Near ANTIOCH (CBS 5 / AP / BCN) ― Corrections officials failed to properly supervise convicted sex offender Phillip Garrido and missed opportunities to discover the girl he allegedly kidnapped and held in his Antioch-area backyard for 18 years, according to a report released Wednesday.

The review by state Inspector General David Shaw blasted the handling of Garrido's case by the Department of Corrections and Rehabilitation during the decade he was under state supervision after being paroled in a previous rape case.

The report said parole agents were not trained to conduct home visits and did not follow up on information that showed Garrido violated his parole. It also faulted the state's GPS-monitoring system, saying it gives the public a false sense of security concerning the whereabouts of offenders.

Shaw said the GPS system falls short of its potential and recommended developing and implementing a comprehensive monitoring policy.
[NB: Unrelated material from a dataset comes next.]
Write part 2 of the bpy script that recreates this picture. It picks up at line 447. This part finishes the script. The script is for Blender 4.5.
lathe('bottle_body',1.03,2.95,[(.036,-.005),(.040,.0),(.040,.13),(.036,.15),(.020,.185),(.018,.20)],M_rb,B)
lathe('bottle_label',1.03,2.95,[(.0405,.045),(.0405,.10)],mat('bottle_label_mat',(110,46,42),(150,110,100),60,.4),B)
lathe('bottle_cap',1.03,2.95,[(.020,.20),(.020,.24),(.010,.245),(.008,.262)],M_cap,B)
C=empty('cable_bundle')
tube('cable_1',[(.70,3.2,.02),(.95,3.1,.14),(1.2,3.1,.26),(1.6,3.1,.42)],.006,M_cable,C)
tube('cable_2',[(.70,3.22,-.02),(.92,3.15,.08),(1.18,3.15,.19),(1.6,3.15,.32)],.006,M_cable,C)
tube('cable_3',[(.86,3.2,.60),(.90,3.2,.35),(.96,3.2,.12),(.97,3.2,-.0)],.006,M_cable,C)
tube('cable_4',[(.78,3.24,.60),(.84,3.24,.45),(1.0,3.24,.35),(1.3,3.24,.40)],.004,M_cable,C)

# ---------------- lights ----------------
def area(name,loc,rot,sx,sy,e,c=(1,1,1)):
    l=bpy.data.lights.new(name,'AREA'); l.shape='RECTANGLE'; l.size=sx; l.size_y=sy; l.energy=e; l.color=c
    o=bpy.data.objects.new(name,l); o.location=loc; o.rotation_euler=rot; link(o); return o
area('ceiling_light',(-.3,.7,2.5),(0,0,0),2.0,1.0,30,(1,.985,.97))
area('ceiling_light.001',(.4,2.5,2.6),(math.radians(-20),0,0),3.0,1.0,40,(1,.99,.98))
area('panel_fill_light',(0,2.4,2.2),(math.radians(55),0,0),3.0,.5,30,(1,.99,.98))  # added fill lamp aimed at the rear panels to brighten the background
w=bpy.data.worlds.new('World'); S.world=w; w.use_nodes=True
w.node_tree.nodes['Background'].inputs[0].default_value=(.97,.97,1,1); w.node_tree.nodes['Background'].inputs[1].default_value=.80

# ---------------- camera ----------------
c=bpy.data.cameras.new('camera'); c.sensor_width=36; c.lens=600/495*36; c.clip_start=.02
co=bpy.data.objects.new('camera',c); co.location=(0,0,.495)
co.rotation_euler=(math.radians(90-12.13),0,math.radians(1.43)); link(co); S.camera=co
Police have said Garrido held Jaycee Lee Dugard captive and raped her in a backyard encampment of tents during a period from 1999 until his arrest in August. He allegedly fathered her two children.

Shaw criticized parole agents for not investigating the "clearly visible utility wires running from Garrido's house toward the concealed compound," not talking to neighbors who might have said something about the children and not questioning further the presence of a 12-year-old girl during a home visit.

"Our review shows that Garrido committed numerous parole violations and that the department failed to properly supervise Garrido and missed numerous opportunities to discover his victims," the report concluded.

The corrections department issued a written response saying it agreed to improve the parole system and cited legislation that would become effective next year intended to reduce caseloads among agents.

"The circumstances surrounding the kidnapping and 18-year disappearance of Jaycee Dugard are horrendous. The California Department of Corrections and Rehabilitation is committed to improving its operations every day to ensure an incident like this never happens again," CDCR secretary Matthew Cate said in the statement.

The total parole population in California is 109,982, with sex offenders numbering 6,782. The state has 2,493 parole agents, the statement said.

The El Dorado County District Attorney's Office also released a statement Wednesday, questioning "why a dangerous sexual predator like Phillip Garrido was released after serving only eleven years of a fifty-year federal sentence and a five-to-life Nevada State sentence."

That issue was not addressed in the report.

Garrido, 58, was under federal parole supervision between August 1988 and January 1999 and required to register as a sex offender.

It was during that time that he and his wife, 55-year-old Nancy Garrido, allegedly snatched Dugard outside her South Lake Tahoe home in 1991 when the girl was 11. Phillip Garrido had been convicted in 1977 for kidnapping and raping a 25-year-old woman.

The report found federal parole authorities failed to detect any criminal conduct or discover his victims.

Because he was living at his mother's house in unincorporated Contra Costa County, California took over Garrido's supervision in June 1999 under an interstate parole compact.

As a parolee, Garrido wore a GPS-linked ankle bracelet that tracked his movements, met with his parole agent several times each month and was subject to routine surprise home visits and random drug and alcohol tests.

Garrido remained under supervision of state parole agents until his arrest on Aug. 26. That's when he showed up on the University of California at Berkeley campus with Dugard's two daughters and a university police officer became suspicious.

The Garridos have pleaded not guilty to 29 counts related to Dugard's abduction, rape and imprisonment. They were scheduled to be in El Dorado County Superior Court in Placerville on Dec. 11 for another preliminary hearing in the case.

Dugard, now 29, was reunited with her family in late August, and is living with her daughters and mother in an undisclosed location in Northern California.